Lesson: Foundational Professional Practices

Overview of Lesson

This aim of this course is to develop students

  • who have solid technical knowledge and
  • who excel at doing engineering.

Since this course differs from usual courses, this lesson gives examples of how the course is taught. In the process, this lesson introduces foundational knowledge of problem solving and of several tools for acquiring knowledge.

Benefits of this Lesson

  • See an example of how to structure a real-world problem with the Wales/Woods Model
  • Deepen your understanding of Ideal Gas Law
  • Deepen your understanding of pressure
  • Learn how piston pumps and check valves work
  • See examples of how to organize knowledge with the NETMAD and MREAC Tools.
  • See examples of carry and canceling units with the GRID method (simple; robust)

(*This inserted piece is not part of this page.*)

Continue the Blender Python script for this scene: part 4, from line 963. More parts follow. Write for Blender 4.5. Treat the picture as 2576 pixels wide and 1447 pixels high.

Goals (Results we intend to create).

  • Problem Solving. Learners can do the following.
    • Learners can define "problem" and "problem solving"
    • Explain the idea of decomposition in the context of breaking a problem into parts.
  • Fluid Mechanics Knowledge.
    • Learners can explain how a piston pump + check value works
    • Learners know IGL (ideal gas law) Eq. (2.5).
    • Learners know pressure

Resources (knowledge that may be helpful in reaching goals)

Plan (steps to reach the goals)

1. Alignment.
a. Goal Setting. Skim Setting Personal Goals. Answer the following three questions: (i) what does "incredible success 10 years after graduation" look like for you? (ii) what does "incredible success this semester" look like for you? (iii) how will you align personal goals with course goals in this course?
b. Values. Read Setting Personal Values. What are your top 5 personal values? For each value, what will your behavior look like if you are following this value? How can you use your personal values to get more out of this class?
c. Engineering. What does engineering mean? What is your reasoning? What is your evidence?

Ed's Problem (in class).

2. IGL (ideal gas law). Read section 2.2. Also, review other resources on the IGL. Next, read NETMAD. Lastly, prepare a review sheet in the way that will best help you on a quiz on the IGL.

3. Piston Pump. Figure out how a piston pump1 works. Figure out how check valves work. [tips: see resources above]. Document so that you can present to an engineering team.

4. Problem Solving. Make sure you can do the following.2
a. Explain what a problem is. Explain a problem solving process.
b. Describe the steps of the Wales/Woods Process. Be able to answer the What? Why?
c. Describe decomposition. Be able to answer the What? Why?

5. Unit Practices (Dimensional Homogeneity + GRID).
a. Read section 1.3. Document your learning if this is helpful to you in reaching goals.
b. DH. Make sure you can do problems such as 1.1 to 1.7.
c. Grid. Make sure you can do problems such as 1.9 to 1.11.

6. Knowledge Construction (KC). Make sure you can answer the following questions.
a. What does knowledge mean? Why care? What does KC mean? Why care?
b. Explain what a concept means? why care?
c. What are the questions/parts of the MREAC? Of the NETMAD?

7. Lesson review (available online soon!)
a. Lesson Rating. How would you rate this lesson? Did it help you learn? Was it engaging? [5-star = great learning + really motivating], [1 star = learned a few trivial facts + 1 or 2 things that slightly interested me.
b. Quality. How well did you hit your goals? What is your present level of performance? Why?
a. Strengths. During this lesson, what actions best helped you hit meaningful goals? Why were these actions valuable?
c. Improvements. On this lesson, what problems or issues did you encounter? What actions could you take that will allow you to overcome these problems/issues? What actions will you commit to taking?
d. Insights. During this lesson, what did you discover about your own learning process?